Stored data

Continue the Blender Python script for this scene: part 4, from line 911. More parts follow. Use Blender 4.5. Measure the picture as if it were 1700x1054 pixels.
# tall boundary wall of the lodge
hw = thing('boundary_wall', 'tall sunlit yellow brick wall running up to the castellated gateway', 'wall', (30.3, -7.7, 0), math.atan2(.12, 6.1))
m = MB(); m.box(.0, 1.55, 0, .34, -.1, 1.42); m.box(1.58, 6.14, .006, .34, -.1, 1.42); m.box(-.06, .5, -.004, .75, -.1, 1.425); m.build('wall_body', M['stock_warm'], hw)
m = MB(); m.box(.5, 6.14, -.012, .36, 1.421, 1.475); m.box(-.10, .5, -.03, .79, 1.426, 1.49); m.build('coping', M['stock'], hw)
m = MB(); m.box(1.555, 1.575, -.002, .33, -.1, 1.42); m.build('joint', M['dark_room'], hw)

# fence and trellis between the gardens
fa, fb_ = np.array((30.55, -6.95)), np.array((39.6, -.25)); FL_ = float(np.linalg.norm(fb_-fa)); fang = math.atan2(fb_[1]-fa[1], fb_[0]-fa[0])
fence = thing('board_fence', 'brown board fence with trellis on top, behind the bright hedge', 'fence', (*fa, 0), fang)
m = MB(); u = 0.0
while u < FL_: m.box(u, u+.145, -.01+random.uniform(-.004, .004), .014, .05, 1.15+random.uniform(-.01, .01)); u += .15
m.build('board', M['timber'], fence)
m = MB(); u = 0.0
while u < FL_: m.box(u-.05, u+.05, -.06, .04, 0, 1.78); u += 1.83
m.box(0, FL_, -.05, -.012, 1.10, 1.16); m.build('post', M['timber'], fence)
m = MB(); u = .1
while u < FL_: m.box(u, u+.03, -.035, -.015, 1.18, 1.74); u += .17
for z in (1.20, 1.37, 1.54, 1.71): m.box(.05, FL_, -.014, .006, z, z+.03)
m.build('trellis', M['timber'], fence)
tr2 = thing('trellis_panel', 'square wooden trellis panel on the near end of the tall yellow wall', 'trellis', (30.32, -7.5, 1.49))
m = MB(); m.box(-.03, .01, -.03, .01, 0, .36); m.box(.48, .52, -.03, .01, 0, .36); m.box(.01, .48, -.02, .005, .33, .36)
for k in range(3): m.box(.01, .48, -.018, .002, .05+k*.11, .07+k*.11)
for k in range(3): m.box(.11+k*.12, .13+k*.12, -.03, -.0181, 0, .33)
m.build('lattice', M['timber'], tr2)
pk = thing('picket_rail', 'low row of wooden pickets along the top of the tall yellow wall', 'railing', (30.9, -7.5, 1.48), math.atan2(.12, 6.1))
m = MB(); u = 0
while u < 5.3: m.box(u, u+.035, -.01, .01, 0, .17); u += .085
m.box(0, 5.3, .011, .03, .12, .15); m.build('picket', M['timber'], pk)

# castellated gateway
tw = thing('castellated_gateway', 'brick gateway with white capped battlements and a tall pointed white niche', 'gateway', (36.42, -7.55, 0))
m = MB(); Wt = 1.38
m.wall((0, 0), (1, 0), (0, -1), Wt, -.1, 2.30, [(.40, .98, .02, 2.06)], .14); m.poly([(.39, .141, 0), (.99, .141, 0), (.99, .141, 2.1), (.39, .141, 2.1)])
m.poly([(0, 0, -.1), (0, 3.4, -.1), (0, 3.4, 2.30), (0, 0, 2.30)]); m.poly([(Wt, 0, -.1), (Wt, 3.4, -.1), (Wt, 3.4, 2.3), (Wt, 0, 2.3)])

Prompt
Each line above must be printed exactly as it appears.

Solved exercise
Continue the Blender Python script for this scene: part 4, from line 911. More parts follow. Use Blender 4.5. Measure the picture as if it were 1700x1054 pixels.
# tall boundary wall of the lodge
hw = thing('boundary_wall', 'tall sunlit yellow brick wall running up to the castellated gateway', 'wall', (30.3, -7.7, 0), math.atan2(.12, 6.1))
m = MB(); m.box(.0, 1.55, 0, .34, -.1, 1.42); m.box(1.58, 6.14, .006, .34, -.1, 1.42); m.box(-.06, .5, -.004, .75, -.1, 1.425); m.build('wall_body', M['stock_warm'], hw)
m = MB(); m.box(.5, 6.14, -.012, .36, 1.421, 1.475); m.box(-.10, .5, -.03, .79, 1.426, 1.49); m.build('coping', M['stock'], hw)
m = MB(); m.box(1.555, 1.575, -.002, .33, -.1, 1.42); m.build('joint', M['dark_room'], hw)

# fence and trellis between the gardens
fa, fb_ = np.array((30.55, -6.95)), np.array((39.6, -.25)); FL_ = float(np.linalg.norm(fb_-fa)); fang = math.atan2(fb_[1]-fa[1], fb_[0]-fa[0])
fence = thing('board_fence', 'brown board fence with trellis on top, behind the bright hedge', 'fence', (*fa, 0), fang)
m = MB(); u = 0.0
while u < FL_: m.box(u, u+.145, -.01+random.uniform(-.004, .004), .014, .05, 1.15+random.uniform(-.01, .01)); u += .15
m.build('board', M['timber'], fence)
m = MB(); u = 0.0
while u < FL_: m.box(u-.05, u+.05, -.06, .04, 0, 1.78); u += 1.83
m.box(0, FL_, -.05, -.012, 1.10, 1.16); m.build('post', M['timber'], fence)
m = MB(); u = .1
while u < FL_: m.box(u, u+.03, -.035, -.015, 1.18, 1.74); u += .17
for z in (1.20, 1.37, 1.54, 1.71): m.box(.05, FL_, -.014, .006, z, z+.03)
m.build('trellis', M['timber'], fence)
tr2 = thing('trellis_panel', 'square wooden trellis panel on the near end of the tall yellow wall', 'trellis', (30.32, -7.5, 1.49))
m = MB(); m.box(-.03, .01, -.03, .01, 0, .36); m.box(.48, .52, -.03, .01, 0, .36); m.box(.01, .48, -.02, .005, .33, .36)
for k in range(3): m.box(.01, .48, -.018, .002, .05+k*.11, .07+k*.11)
for k in range(3): m.box(.11+k*.12, .13+k*.12, -.03, -.0181, 0, .33)
m.build('lattice', M['timber'], tr2)
pk = thing('picket_rail', 'low row of wooden pickets along the top of the tall yellow wall', 'railing', (30.9, -7.5, 1.48), math.atan2(.12, 6.1))
m = MB(); u = 0
while u < 5.3: m.box(u, u+.035, -.01, .01, 0, .17); u += .085
m.box(0, 5.3, .011, .03, .12, .15); m.build('picket', M['timber'], pk)

# castellated gateway
tw = thing('castellated_gateway', 'brick gateway with white capped battlements and a tall pointed white niche', 'gateway', (36.42, -7.55, 0))
m = MB(); Wt = 1.38
m.wall((0, 0), (1, 0), (0, -1), Wt, -.1, 2.30, [(.40, .98, .02, 2.06)], .14); m.poly([(.39, .141, 0), (.99, .141, 0), (.99, .141, 2.1), (.39, .141, 2.1)])
m.poly([(0, 0, -.1), (0, 3.4, -.1), (0, 3.4, 2.30), (0, 0, 2.30)]); m.poly([(Wt, 0, -.1), (Wt, 3.4, -.1), (Wt, 3.4, 2.3), (Wt, 0, 2.3)])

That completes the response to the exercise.